I also took time out to perform a deep check of all file systems, which took a while and caused a minor delay in getting back online. Apart from a single unlinked sector, everything seemed to be fine though.


— Morten @ 21:19

Amazing what can go wrong just by rebooting the server. Apart from the troubles with glibc suddenly LDAP wasn’t working and MySQL refused to start. At first I suspected the new kernel was responsible, but after many hours of troubleshooting it turns out to be a whole series of other things.

First, openssl 0.9.8 broke everything linked to 0.9.7 due to API changes, which resulted in much recompilation and waiting.

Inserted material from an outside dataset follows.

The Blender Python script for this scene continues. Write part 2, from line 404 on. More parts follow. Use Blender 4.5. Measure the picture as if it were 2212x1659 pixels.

Next, MySQL needed to be started manually and the “mysql-fix-privileges” command executed to upgrade the permissions tables. One wonders why it couldn’t do this automatically. More by chance and sheer persistence I eventually came across a blog post explaining how to fix the problem, and 2 minutes later it was up and running again.

The system does appear to be stable and in working condition will all packages updated, however, this has certainly been a -5 score for Gentoo as a production/server platform.

Update Complete

— Morten @ 17:13

I just added an additional 1 GB of memory to the server, fixed the glibc problem from the last post, and upgraded the kernel (to a hardended 2.6.17 with vserver support). Let me know if you spot any problems with the new setup.

Server Issue

— Morten @ 01:46

Updating glibc of the host environment on the server seems to have broken some library dependency, causing basically everything to stop working, with the exception of processes already executing.
The weird thing about having a Linux-VServer installation is that only the root operating system is affected – all the virtual machines have their own files and aren’t affected. However, I cannot open new SSH sessions to the machine (as it runs in the root environment), and cron jobs are also likely failing (but all the interesting ones are in the guests anyway).

I need to get up early tomorrow and so cannot be bothered to boot from a CD to fix this right away, but do expect the server to be unavailable for an hour some time tomorrow (presumably late afternoon) as I perform the required recovery steps.